[Start Dataset excerpt]

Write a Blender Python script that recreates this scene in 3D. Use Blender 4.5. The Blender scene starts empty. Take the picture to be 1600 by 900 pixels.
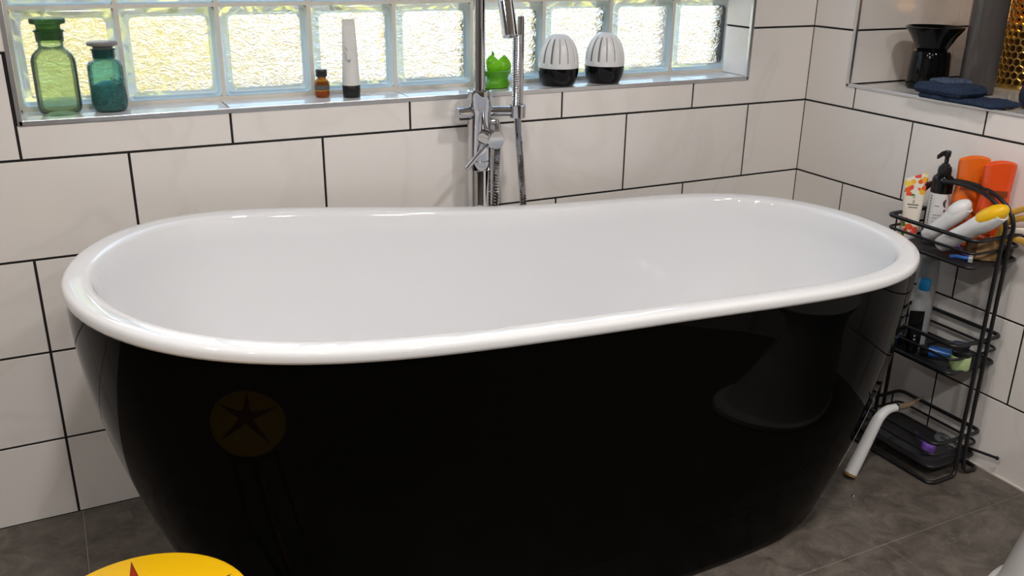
import bpy, bmesh, math, random
from mathutils import Vector, Matrix, noise
random.seed(7)
C = bpy.context.scene.collection
SC = bpy.context.scene
PI = math.pi

# ------------------------------------------------------------------ camera
def cam_axes(yaw, pitch, roll):
    cy, sy, cp, sp = math.cos(yaw), math.sin(yaw), math.cos(pitch), math.sin(pitch)
    f = Vector((sy*cp, cy*cp, sp)); r = Vector((cy, -sy, 0)); u = r.cross(f)
    return r*math.cos(roll)+u*math.sin(roll), -r*math.sin(roll)+u*math.cos(roll), f
cd = bpy.data.cameras.new('camera'); cam = bpy.data.objects.new('camera', cd); C.objects.link(cam)
r_, u_, f_ = cam_axes(.46805, -.35939, .01359)
cam.matrix_world = Matrix(((r_.x, u_.x, -f_.x, -1.92987), (r_.y, u_.y, -f_.y, -1.97615), (r_.z, u_.z, -f_.z, 1.19787), (0, 0, 0, 1)))
cd.sensor_width = 36; cd.lens = 36*1425.26/1600; cd.clip_start = .02
SC.camera = cam

# ------------------------------------------------------------------ world, sun, exposure
w = bpy.data.worlds.new('sky'); SC.world = w; w.use_nodes = True
wn = w.node_tree.nodes; wl = w.node_tree.links
sky = wn.new('ShaderNodeTexSky'); sky.sky_type = 'NISHITA'; sky.sun_disc = False
sky.sun_elevation = math.radians(52); sky.sun_rotation = math.radians(200); sky.dust_density = 5.0; sky.ozone_density = .3; sky.air_density = 1.0
wn['Background'].inputs['Strength'].default_value = 1.28
wl.new(sky.outputs[0], wn['Background'].inputs['Color'])
sd = bpy.data.lights.new('sun', 'SUN'); sd.energy = 2.2; sd.angle = .01; sd.color = (1, .95, .86)
so = bpy.data.objects.new('sun', sd); C.objects.link(so)
so.rotation_euler = Vector((.35, .62, -.9)).to_track_quat('-Z', 'Y').to_euler()
SC.view_settings.view_transform = 'Standard'; SC.view_settings.look = 'None'
SC.view_settings.exposure = 0.0; SC.view_settings.gamma = 1; SC.view_settings.use_curve_mapping = False
SC.cycles.use_denoising = True
SC.cycles.max_bounces = 10; SC.cycles.transmission_bounces = 8; SC.cycles.transparent_max_bounces = 12
LAMP_POWER = 9.2
LAMP_COL = (1.0, .955, .915)
LAMPS = [(-.65, -1.3), (-1.7, -1.3), (-2.85, -1.3), (-.65, -2.4), (-1.7, -2.4), (-2.85, -2.4)]

# ------------------------------------------------------------------ materials
MAT = {}
def mat(name, col, rough=.5, metal=0.0, trans=0.0, ior=1.45, coat=0.0, spec=.5, var=0.0, vscale=8.0, bump=0.0, bscale=60.0, emit=None, estr=0.0, sss=0.0, alpha=None):
    m = bpy.data.materials.new(name); m.use_nodes = True
    nt = m.node_tree; N = nt.nodes; L = nt.links; b = N['Principled BSDF']
    b.inputs['Base Color'].default_value = (*col, 1); b.inputs['Roughness'].default_value = rough
    b.inputs['Metallic'].default_value = metal; b.inputs['Transmission Weight'].default_value = trans
    b.inputs['IOR'].default_value = ior; b.inputs['Coat Weight'].default_value = coat
    b.inputs['Specular IOR Level'].default_value = spec; b.inputs['Subsurface Weight'].default_value = sss
    if sss: b.inputs['Subsurface Radius'].default_value = (.01, .006, .004)
    tc = N.new('ShaderNodeTexCoord')
    if var:
        t = N.new('ShaderNodeTexNoise'); t.inputs['Scale'].default_value = vscale; t.inputs['Detail'].default_value = 6
        L.new(tc.outputs['Object'], t.inputs['Vector'])
        mx = N.new('ShaderNodeMix'); mx.data_type = 'RGBA'
        mx.inputs['A'].default_value = (*[c*(1-var) for c in col], 1); mx.inputs['B'].default_value = (*[min(1, c*(1+var)) for c in col], 1)
        L.new(t.outputs['Fac'], mx.inputs['Factor']); L.new(mx.outputs['Result'], b.inputs['Base Color'])
    if bump:
        t = N.new('ShaderNodeTexNoise'); t.inputs['Scale'].default_value = bscale; t.inputs['Detail'].default_value = 4
        L.new(tc.outputs['Object'], t.inputs['Vector'])
        bp = N.new('ShaderNodeBump'); bp.inputs['Strength'].default_value = bump; bp.inputs['Distance'].default_value = .002
        L.new(t.outputs['Fac'], bp.inputs['Height']); L.new(bp.outputs['Normal'], b.inputs['Normal'])
    if emit:
        b.inputs['Emission Color'].default_value = (*emit, 1); b.inputs['Emission Strength'].default_value = estr
    MAT[name] = m
    return m

def veined(name, col, vein, rough, scale, amt, coord='Geometry', spec=.5):
    """glazed tile: plain body with faint drifting marble veins"""
    m = mat(name, col, rough, spec=spec); nt = m.node_tree; N = nt.nodes; L = nt.links; b = N['Principled BSDF']
    g = N.new('ShaderNodeNewGeometry'); mp = N.new('ShaderNodeMapping'); mp.inputs['Rotation'].default_value = (.3, .5, .9)
    L.new(g.outputs['Position'], mp.inputs['Vector'])
    t = N.new('ShaderNodeTexNoise'); t.inputs['Scale'].default_value = scale; t.inputs['Detail'].default_value = 5; t.inputs['Distortion'].default_value = 1.2
    L.new(mp.outputs[0], t.inputs['Vector'])
    a = N.new('ShaderNodeMath'); a.operation = 'SUBTRACT'; a.inputs[1].default_value = .5; L.new(t.outputs['Fac'], a.inputs[0])
    ab = N.new('ShaderNodeMath'); ab.operation = 'ABSOLUTE'; L.new(a.outputs[0], ab.inputs[0])
    cr = N.new('ShaderNodeValToRGB'); cr.color_ramp.elements[0].position = 0; cr.color_ramp.elements[1].position = .045
    cr.color_ramp.elements[0].color = (amt, amt, amt, 1); cr.color_ramp.elements[1].color = (0, 0, 0, 1)
    L.new(ab.outputs[0], cr.inputs[0])
    t2 = N.new('ShaderNodeTexNoise'); t2.inputs['Scale'].default_value = scale*.5; L.new(g.outputs['Position'], t2.inputs['Vector'])
    mu = N.new('ShaderNodeMath'); mu.operation = 'MULTIPLY'; L.new(cr.outputs[0], mu.inputs[0]); L.new(t2.outputs['Fac'], mu.inputs[1])
    mx = N.new('ShaderNodeMix'); mx.data_type = 'RGBA'; mx.inputs['A'].default_value = (*col, 1); mx.inputs['B'].default_value = (*vein, 1)
    L.new(mu.outputs[0], mx.inputs['Factor']); L.new(mx.outputs['Result'], b.inputs['Base Color'])
    return m

veined('wall_tile', (.86, .815, .775), (.55, .49, .43), .10, 2.2, .22)
veined('sill_tile', (.70, .69, .68), (.42, .41, .41), .08, 5.0, .9)
mat('grout_black', (.012, .010, .009), .8)
mat('mortar', (.66, .62, .55), .7, var=.12, vscale=20)
mat('chrome', (.64, .64, .66), .05, metal=1)
mat('paint_wall', (.26, .24, .22), .6)
mat('satin_steel', (.78, .78, .79), .34, metal=1, var=.10, vscale=30)
mat('tub_black', (.0015, .0014, .0013), .035, spec=.06)
mat('tub_white', (.795, .797, .81), .06, coat=.4)
mat('wire_black', (.010, .010, .011), .38)
mat('tray_black', (.03, .03, .032), .5)
mat('paint', (.62, .58, .54), .7)
mat('paint_dark', (.09, .08, .07), .6)
mat('grout_grey', (.27, .245, .22), .8)
mat('lamp_lens', (1, 1, 1), .4, emit=LAMP_COL, estr=14)
mat('white_plastic', (.78, .78, .78), .3)
mat('white_matt', (.70, .69, .67), .45)
mat('black_plastic', (.012, .012, .013), .3)
mat('black_gloss', (.004, .004, .0045), .08, spec=.35)
mat('grey_glaze', (.085, .075, .070), .08)
mat('gold', (.72, .47, .13), .32, metal=1)
mat('gold_dark', (.30, .18, .05), .5, metal=.6)
mat('yellow', (.86, .50, .005), .35)
mat('red', (.30, .015, .008), .4)
mat('orange', (.83, .16, .012), .22, sss=.15, coat=.3)
mat('orange_deep', (.80, .085, .012), .22, sss=.15, coat=.3)
mat('orange_print', (.26, .05, .015), .4)
mat('pale_print', (.66, .30, .22), .4)
mat('navy', (.018, .034, .074), .95, var=.7, vscale=170, bump=1.0, bscale=420)
mat('navy_light', (.07, .10, .16), .95, var=.35, vscale=220, bump=1.0, bscale=420)
mat('navy_dark', (.022, .028, .055), .5)
mat('purple', (.20, .09, .48), .3)
mat('blue', (.02, .12, .42), .3)
mat('sky_blue', (.01, .24, .55), .35)
mat('green_scrub', (.42, .55, .26), .5, var=.2, vscale=90)
mat('clear_plastic', (.80, .84, .86), .22, trans=.75, ior=1.2)
mat('frosted', (.66, .68, .69), .35, trans=.45, ior=1.2)
mat('brown', (.10, .05, .018), .35)
mat('tan', (.33, .19, .07), .5, var=.2, vscale=60)
mat('mustard', (.58, .33, .05), .4)
mat('bristle', (.20, .14, .085), .7, var=.3, vscale=120)
mat('amber_glass', (.95, .33, .02), .04, trans=.9, ior=1.45)
mat('amber_liquid', (.30, .06, .004), .2)
mat('label_grey', (.10, .09, .08), .5)
mat('lime', (.20, .62, .01), .3, sss=.3)
mat('lime_dark', (.10, .36, .012), .3, sss=.2)
mat('text_dark', (.05, .05, .05), .6)
mat('text_grey', (.30, .33, .31), .6)
mat('leaf', (.36, .34, .08), .6, var=.35, vscale=4)
mat('bark', (.14, .10, .07), .9)
mat('paving', (.085, .08, .065), .9, var=.85, vscale=1.2)
mat('cream', (.80, .73, .62), .4)
mat('porcelain', (.78, .77, .76), .12)
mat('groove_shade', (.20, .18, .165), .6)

def tinted_glass(name, col, rough=.03, ior=1.18, mix=.35):
    """thin coloured glass: mostly see-through tint with a little refraction and gloss"""
    m = bpy.data.materials.new(name); m.use_nodes = True; nt = m.node_tree; N = nt.nodes; L = nt.links
    N.remove(N['Principled BSDF']); out = N['Material Output']
    tr = N.new('ShaderNodeBsdfTransparent'); tr.inputs[0].default_value = (*col, 1)
    rf = N.new('ShaderNodeBsdfRefraction'); rf.inputs['Color'].default_value = (*col, 1); rf.inputs['IOR'].default_value = ior; rf.inputs['Roughness'].default_value = rough
    gl = N.new('ShaderNodeBsdfGlossy'); gl.inputs['Roughness'].default_value = .03; gl.inputs['Color'].default_value = (.9, .95, .95, 1)
    df = N.new('ShaderNodeBsdfDiffuse'); df.inputs['Color'].default_value = (*[c*.6 for c in col], 1)
    m1 = N.new('ShaderNodeMixShader'); m1.inputs[0].default_value = mix; L.new(tr.outputs[0], m1.inputs[1]); L.new(rf.outputs[0], m1.inputs[2])
    m3 = N.new('ShaderNodeMixShader'); m3.inputs[0].default_value = .12; L.new(m1.outputs[0], m3.inputs[1]); L.new(df.outputs[0], m3.inputs[2])
    fr = N.new('ShaderNodeFresnel'); fr.inputs['IOR'].default_value = 1.35
    m2 = N.new('ShaderNodeMixShader'); L.new(fr.outputs[0], m2.inputs[0]); L.new(m3.outputs[0], m2.inputs[1]); L.new(gl.outputs[0], m2.inputs[2])
    L.new(m2.outputs[0], out.inputs['Surface'])
    MAT[name] = m; return m
tinted_glass('green_glass', (.74, .86, .66))
tinted_glass('green_glass_deep', (.36, .55, .30))
tinted_glass('green_glass_dark', (.20, .34, .17), mix=.5)
tinted_glass('clear_film', (.80, .84, .86))
tinted_glass('teal_glass', (.42, .72, .70))
tinted_glass('teal_glass_deep', (.14, .42, .40))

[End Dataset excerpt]

> Directions
Pick out each line that holds the string "scene".

> Reply
Write a Blender Python script that recreates this scene in 3D. Use Blender 4.5. The Blender scene starts empty. Take the picture to be 1600 by 900 pixels.
C = bpy.context.scene.collection
SC = bpy.context.scene